[WHAT IS ASKED]
Exactly the lines from the start of the data below through the line that contains "SC.camera = cam" are to be copied, with pictures left out.

.....

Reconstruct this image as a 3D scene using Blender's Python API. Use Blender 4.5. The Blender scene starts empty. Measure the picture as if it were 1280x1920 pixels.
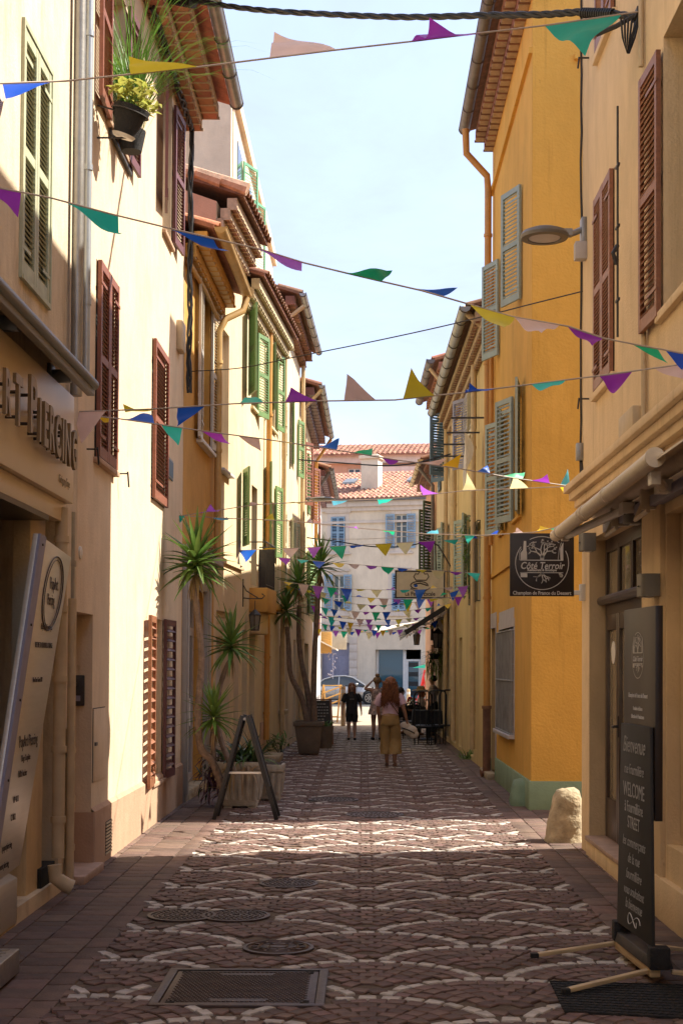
import bpy, bmesh, math, random
from mathutils import Vector, Matrix

R_ = random.Random(7)
SC = bpy.context.scene
COL = SC.collection
rad = math.radians
V = Vector

# ---------------------------------------------------------------- camera
F_PX, CX, HY, EYE = 2667.0, 680.0, 1250.0, 1.85
PITCH, ROLL = rad(1.6), rad(0.3)
CY = HY - F_PX * math.tan(PITCH)
_f = V((0, math.cos(PITCH), math.sin(PITCH)))
_u = V((0, -math.sin(PITCH), math.cos(PITCH)))
_r = V((1, 0, 0))
CR = _r * math.cos(ROLL) + _u * math.sin(ROLL)
CU = _u * math.cos(ROLL) - _r * math.sin(ROLL)
CF = _f
EYE_P = V((0, 0, EYE))
cam_d = bpy.data.cameras.new('camera')
cam = bpy.data.objects.new('camera', cam_d)
COL.objects.link(cam)
m = Matrix.Identity(4)
for i in range(3):
    m[i][0] = CR[i]; m[i][1] = CU[i]; m[i][2] = -CF[i]; m[i][3] = EYE_P[i]
cam.matrix_world = m
cam_d.sensor_fit = 'AUTO'
cam_d.sensor_width = 36.0
cam_d.lens = F_PX / 1920 * 36.0
cam_d.shift_x = (640 - CX) / 1920
cam_d.shift_y = (CY - 960) / 1920
cam_d.clip_start = 0.1
cam_d.clip_end = 6000
SC.camera = cam

# ---------------------------------------------------------------- sky, sun, exposure
TO_SUN = V((1.0, 0.18, 1.2)).normalized()
SUN_EL = math.asin(TO_SUN.z)
SUN_AZ = math.atan2(TO_SUN.x, TO_SUN.y)
world = bpy.data.worlds.new('World')
SC.world = world
world.use_nodes = True
wn, wl = world.node_tree.nodes, world.node_tree.links
wn.clear()
wo = wn.new('ShaderNodeOutputWorld')
bg = wn.new('ShaderNodeBackground'); bg.inputs[1].default_value = 0.15
sky = wn.new('ShaderNodeTexSky'); sky.sky_type = 'NISHITA'
sky.sun_disc = False
sky.sun_elevation = SUN_EL; sky.sun_rotation = SUN_AZ
sky.air_density = 1.0; sky.dust_density = 1.6; sky.ozone_density = 1.2
tc = wn.new('ShaderNodeTexCoord')
mp = wn.new('ShaderNodeMapping'); mp.inputs['Scale'].default_value = (1.3, 1.3, 2.6)
mp.inputs['Rotation'].default_value = (0.2, 0.35, 0.4)
nz = wn.new('ShaderNodeTexNoise'); nz.inputs['Scale'].default_value = 2.6
nz.inputs['Detail'].default_value = 8; nz.inputs['Roughness'].default_value = 0.62
nz.inputs['Distortion'].default_value = 0.4
rp = wn.new('ShaderNodeValToRGB')
rp.color_ramp.elements[0].position = 0.36; rp.color_ramp.elements[0].color = (0.66, 0.66, 0.66, 1)
rp.color_ramp.elements[1].position = 0.72; rp.color_ramp.elements[1].color = (0.97, 0.97, 0.97, 1)
mx = wn.new('ShaderNodeMixRGB'); mx.inputs['Color2'].default_value = (1.15, 1.27, 1.72, 1)
wl.new(tc.outputs['Generated'], mp.inputs['Vector'])
wl.new(mp.outputs[0], nz.inputs['Vector'])
wl.new(nz.outputs['Fac'], rp.inputs['Fac'])
wl.new(rp.outputs['Color'], mx.inputs['Fac'])
wl.new(sky.outputs[0], mx.inputs['Color1'])
wl.new(mx.outputs[0], bg.inputs[0])
wl.new(bg.outputs[0], wo.inputs[0])

sun_d = bpy.data.lights.new('sun', 'SUN')
sun_d.energy = 2.85; sun_d.angle = rad(0.5); sun_d.color = (1.0, 0.93, 0.80)
sun = bpy.data.objects.new('sun', sun_d); COL.objects.link(sun)
sun.rotation_euler = (-TO_SUN).to_track_quat('-Z', 'Y').to_euler()
sun.location = (20, 0, 30)
SC.view_settings.view_transform = 'Standard'
SC.view_settings.look = 'None'
SC.view_settings.exposure = 2.0
SC.view_settings.gamma = 1.0
SC.view_settings.use_curve_mapping = False
SC.render.engine = 'CYCLES'
SC.cycles.max_bounces = 8
SC.cycles.diffuse_bounces = 5
SC.cycles.caustics_reflective = False
SC.cycles.caustics_refractive = False

# ---------------------------------------------------------------- helpers
def ray(x, y):
    return CR * ((x - CX) / F_PX) - CU * ((y - CY) / F_PX) + CF

def at_y(x, y, Y):
    d = ray(x, y); return EYE_P + d * (Y / d.y)

def at_x(x, y, X):
    d = ray(x, y); return EYE_P + d * (X / d.x)

def at_z(x, y, Z=0.0):
    d = ray(x, y); return EYE_P + d * ((Z - EYE) / d.z)

def on_plane(x, y, a, b):
    """pixel ray meets the vertical plane through ground points a, b"""
    d = ray(x, y)
    n = V((b[1] - a[1], -(b[0] - a[0]), 0))
    t = n.dot(V((a[0], a[1], 0)) - EYE_P) / n.dot(d)
    return EYE_P + d * t

class MB:
    def __init__(s):
        s.v = []; s.f = []
    def add(s, vs, fs):
        o = len(s.v)
        s.v += [V(p) for p in vs]
        s.f += [tuple(i + o for i in f) for f in fs]
        return s
    def quad(s, a, b, c, d):
        return s.add([a, b, c, d], [(0, 1, 2, 3)])
    def hexa(s, p):
        return s.add(p, [(0, 3, 2, 1), (4, 5, 6, 7), (0, 1, 5, 4), (1, 2, 6, 5), (2, 3, 7, 6), (3, 0, 4, 7)])
    def box(s, c, d, M=None):
        x, y, z = d[0] / 2, d[1] / 2, d[2] / 2
        p = [V((-x, -y, -z)), V((x, -y, -z)), V((x, y, -z)), V((-x, y, -z)), V((-x, -y, z)), V((x, -y, z)), V((x, y, z)), V((-x, y, z))]
        c = V(c)
        if M is None:
            p = [q + c for q in p]
        else:
            p = [M @ (q + c) for q in p]
        return s.hexa(p)
    def box2(s, a, b, M=None):
        a, b = V(a), V(b)
        return s.box((a + b) / 2, [abs(t) for t in (b - a)], M)
    def beam(s, a, b, w, h, up=(0, 0, 1)):
        a, b = V(a), V(b); d = (b - a).normalized(); up = V(up)
        if abs(d.dot(up)) > .98: up = V((0, 1, 0))
        x = d.cross(up).normalized(); z = x.cross(d)
        x *= w / 2; z *= h / 2
        return s.hexa([a - x - z, a + x - z, b + x - z, b - x - z, a - x + z, a + x + z, b + x + z, b - x + z])
    def tube(s, pts, r, n=8, cap=True):
        pts = [V(p) for p in pts]; k = len(pts)
        rs = r if isinstance(r, (list, tuple)) else [r] * k
        o = len(s.v); prev = None
        for i, p in enumerate(pts):
            d = (pts[min(i + 1, k - 1)] - pts[max(i - 1, 0)])
            if d.length < 1e-9: d = V((0, 0, 1))
            d.normalize()
            if prev is None:
                a = V((0, 0, 1)) if abs(d.z) < .9 else V((1, 0, 0))
                x = d.cross(a).normalized()
            else:
                x = (prev - d * prev.dot(d)).normalized()
            prev = x; y = d.cross(x)
            for j in range(n):
                t = 2 * math.pi * j / n
                s.v.append(p + x * (math.cos(t) * rs[i]) + y * (math.sin(t) * rs[i]))
        for i in range(k - 1):
            for j in range(n):
                j2 = (j + 1) % n
                s.f.append((o + i * n + j, o + i * n + j2, o + (i + 1) * n + j2, o + (i + 1) * n + j))
        if cap:
            s.f.append(tuple(o + j for j in reversed(range(n))))
            s.f.append(tuple(o + (k - 1) * n + j for j in range(n)))
        return s
    def lathe(s, prof, c=(0, 0, 0), n=16, M=None, sq=False):
        c = V(c); o = len(s.v); k = len(prof)
        for r, z in prof:
            for j in range(n):
                t = 2 * math.pi * (j + .5) / n
                q = V((math.cos(t) * r, math.sin(t) * r, z))
                if sq:
                    mm = max(abs(math.cos(t)), abs(math.sin(t))); q.x /= mm ** .8; q.y /= mm ** .8
                q = q + c
                s.v.append(M @ q if M else q)
        for i in range(k - 1):
            for j in range(n):
                j2 = (j + 1) % n
                s.f.append((o + i * n + j, o + i * n + j2, o + (i + 1) * n + j2, o + (i + 1) * n + j))
        s.f.append(tuple(o + j for j in reversed(range(n))))
        s.f.append(tuple(o + (k - 1) * n + j for j in range(n)))
        return s
    def prism(s, poly, M, h):
        """2-D polygon in local xy, extruded h along local z"""
        n = len(poly)
        vs = [M @ V((p[0], p[1], 0)) for p in poly] + [M @ V((p[0], p[1], h)) for p in poly]
        fs = [tuple(reversed(range(n))), tuple(range(n, 2 * n))] + [(i, (i + 1) % n, n + (i + 1) % n, n + i) for i in range(n)]
        return s.add(vs, fs)
    def ball(s, c, r, nu=10, nv=7, sc=(1, 1, 1)):
        c = V(c); vs = []; fs = []
        for i in range(1, nv):
            ph = math.pi * i / nv
            for j in range(nu):
                t = 2 * math.pi * j / nu
                vs.append(c + V((r * math.sin(ph) * math.cos(t) * sc[0], r * math.sin(ph) * math.sin(t) * sc[1], r * math.cos(ph) * sc[2])))
        vs.append(c + V((0, 0, r * sc[2]))); vs.append(c - V((0, 0, r * sc[2])))
        T, B = len(vs) - 2, len(vs) - 1
        for i in range(nv - 2):
            for j in range(nu):
                j2 = (j + 1) % nu
                fs.append((i * nu + j, (i + 1) * nu + j, (i + 1) * nu + j2, i * nu + j2))
        for j in range(nu):
            j2 = (j + 1) % nu
            fs.append((T, j, j2)); fs.append((B, (nv - 2) * nu + j2, (nv - 2) * nu + j))
        return s.add(vs, fs)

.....

[SOLUTION]
Reconstruct this image as a 3D scene using Blender's Python API. Use Blender 4.5. The Blender scene starts empty. Measure the picture as if it were 1280x1920 pixels.
import bpy, bmesh, math, random
from mathutils import Vector, Matrix

R_ = random.Random(7)
SC = bpy.context.scene
COL = SC.collection
rad = math.radians
V = Vector

# ---------------------------------------------------------------- camera
F_PX, CX, HY, EYE = 2667.0, 680.0, 1250.0, 1.85
PITCH, ROLL = rad(1.6), rad(0.3)
CY = HY - F_PX * math.tan(PITCH)
_f = V((0, math.cos(PITCH), math.sin(PITCH)))
_u = V((0, -math.sin(PITCH), math.cos(PITCH)))
_r = V((1, 0, 0))
CR = _r * math.cos(ROLL) + _u * math.sin(ROLL)
CU = _u * math.cos(ROLL) - _r * math.sin(ROLL)
CF = _f
EYE_P = V((0, 0, EYE))
cam_d = bpy.data.cameras.new('camera')
cam = bpy.data.objects.new('camera', cam_d)
COL.objects.link(cam)
m = Matrix.Identity(4)
for i in range(3):
    m[i][0] = CR[i]; m[i][1] = CU[i]; m[i][2] = -CF[i]; m[i][3] = EYE_P[i]
cam.matrix_world = m
cam_d.sensor_fit = 'AUTO'
cam_d.sensor_width = 36.0
cam_d.lens = F_PX / 1920 * 36.0
cam_d.shift_x = (640 - CX) / 1920
cam_d.shift_y = (CY - 960) / 1920
cam_d.clip_start = 0.1
cam_d.clip_end = 6000
SC.camera = cam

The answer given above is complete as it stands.